Their physical journey is as tense as the emotional one; they drive through desolate American towns with at times unforgiving and unfriendly people. In these towns, the family finds that they themselves are aliens, as foreign as the undocumented immigrants they are traveling to study. The children are exposed to situations and people that they are not old enough to truly understand, along the way learning empathy but also struggling to understand the intricacies of society and culture. They explore a book found in one of the seven boxes the parents have brought with them, a journal collection about migrant children. In this complex web of the truly lost (the undocumented children) and the emotionally lost (the narrator's children), Luiselli explores the concepts of alienation and belonging, as well as how we process political violence. The experiences and feelings of the narrator's children parallel that of the undocumented children, and the violence of the US government towards the immigrants is a parallel to the emotional violence the family inflicts on one another during their own journey.
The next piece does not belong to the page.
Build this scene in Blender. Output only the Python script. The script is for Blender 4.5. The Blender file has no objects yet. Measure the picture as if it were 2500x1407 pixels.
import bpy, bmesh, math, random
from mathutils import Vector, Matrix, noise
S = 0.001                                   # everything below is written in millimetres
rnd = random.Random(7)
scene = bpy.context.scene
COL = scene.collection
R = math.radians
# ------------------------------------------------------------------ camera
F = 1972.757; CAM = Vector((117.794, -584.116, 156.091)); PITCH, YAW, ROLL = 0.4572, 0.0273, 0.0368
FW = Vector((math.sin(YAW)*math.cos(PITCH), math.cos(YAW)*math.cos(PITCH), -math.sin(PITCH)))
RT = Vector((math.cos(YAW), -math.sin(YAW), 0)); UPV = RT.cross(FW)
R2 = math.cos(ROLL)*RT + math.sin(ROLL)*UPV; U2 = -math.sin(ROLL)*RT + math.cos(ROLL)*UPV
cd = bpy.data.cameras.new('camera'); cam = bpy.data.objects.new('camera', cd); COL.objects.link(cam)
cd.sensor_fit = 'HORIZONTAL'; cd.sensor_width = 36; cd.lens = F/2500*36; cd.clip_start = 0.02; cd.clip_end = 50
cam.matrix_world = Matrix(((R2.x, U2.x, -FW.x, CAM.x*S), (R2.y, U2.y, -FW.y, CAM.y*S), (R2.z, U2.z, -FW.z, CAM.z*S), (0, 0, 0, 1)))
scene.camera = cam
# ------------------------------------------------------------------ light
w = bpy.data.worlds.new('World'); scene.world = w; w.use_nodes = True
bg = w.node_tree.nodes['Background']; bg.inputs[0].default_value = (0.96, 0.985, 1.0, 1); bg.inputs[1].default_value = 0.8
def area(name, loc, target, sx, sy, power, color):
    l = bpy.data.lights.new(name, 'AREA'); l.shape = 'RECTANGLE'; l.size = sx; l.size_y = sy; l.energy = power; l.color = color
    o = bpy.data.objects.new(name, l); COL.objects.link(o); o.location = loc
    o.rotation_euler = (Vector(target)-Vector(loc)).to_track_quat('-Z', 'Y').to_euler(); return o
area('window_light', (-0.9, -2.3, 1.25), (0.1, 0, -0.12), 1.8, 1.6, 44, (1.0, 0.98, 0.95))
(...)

A unique aspect of Lost Children Archive is Luiselli's incorporation of actual photographs, journal articles, maps, and literary works into the boxes that the family travels with. She provides a catalogue of each work at the end of each chapter, a literary technique that encourages the reader to examine how stories and histories are preserved and re-told and how the materials that we use to do this may alter our understanding of events. These texts are juxtaposed against the mother's own debate over the ethical implications of her work—she is making art based on someone else's suffering. Ultimately, this adds a final layer to Luiselli's work; it challenges the reader to look at how we may sensationalize violence rather than emphasize with the victims, to look at how biases may influence our interpretation, and to reflect on the fissures within both our individual families and the country as a whole.